Bahkan, EP berani menjamin pelamar seleksi CPNS yang tidak lulus bisa diluluskan lewat jalur tersebut.
Tapi setelah berulang kali ditanya mengenai kepastian, EP selalu beralasan.
EF pun akhirnya jengah dan meminta pengembalian uang.
"Kita mau cabut uang tapi setelah itu sampai sekarang belum dikembalikan kita dijanjikan terus tiap minggu tiap bulan," jelas EF.
Bahkan pada Oktober 2021, EF dan EP sepakat dimediasi.
EF diberi hak menguasai sertifikat tanah oleh EP sebagai jaminan.
Jaminan bahwa EP sanggup mengembalikan uang Rp160 juta dalam tempo 1 bulan.
Tetapi hingga November 2021, ianji hanya tinggal janji. Uang EF tidak pernah kembali.
"Oktober kemarin itu jatuh temponya gadai sawah Bapak saya. Harus ditebus tapi uangnya tidak ada," kata EF.
Maka pada 5 November 2021, EF melapor ke Polresta Mataram tentang dugaan penipuan dan penggelapan dengan terlapor EP.

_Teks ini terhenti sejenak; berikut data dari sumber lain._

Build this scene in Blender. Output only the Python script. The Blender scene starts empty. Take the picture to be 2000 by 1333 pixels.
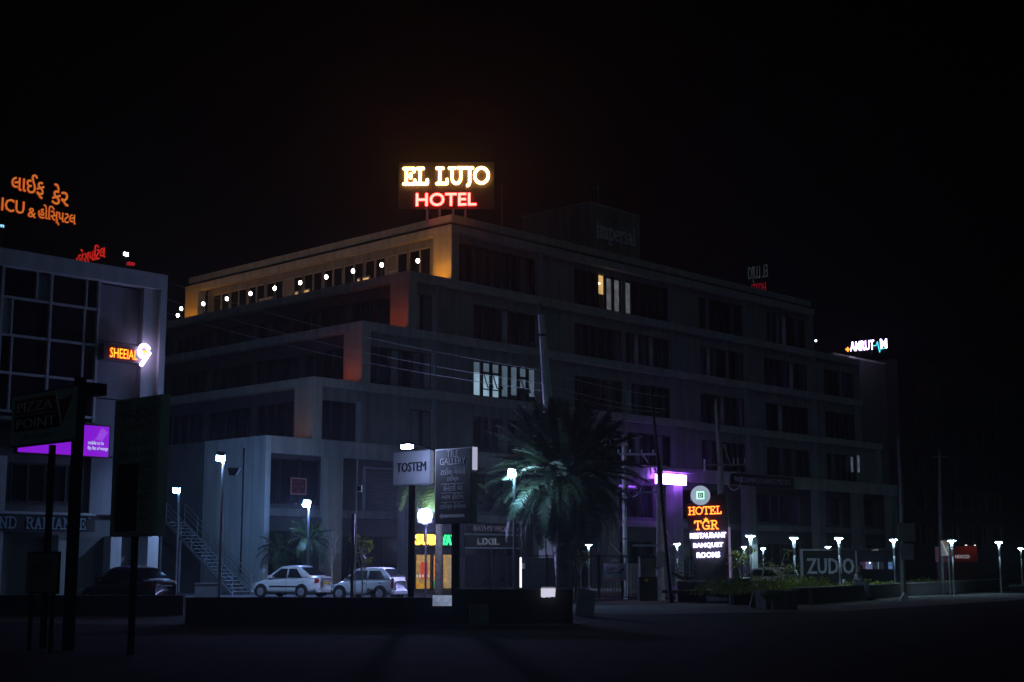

"Saya sebenarnya hanya ingin uang kembali tapi dia tidak ada itikad baik," kata EF.
Kasatreskrim Polresta Mataram Kompol Kadek Adi Budi Astawa membenarkan adanya laporan pengaduan tersebut.
Perantara inisial JT sudah lebih dulu dimintai keterangan pada Kamis pekan lalu.
Pekan ini dijadwalkan pemeriksaan EP.
Sementara Juru Bicara Kejati NTB Dedi Irawan mengatakan, EP bertindak atas nama diri pribadi yang tidak ada kaitannya dengan profesi jaksa.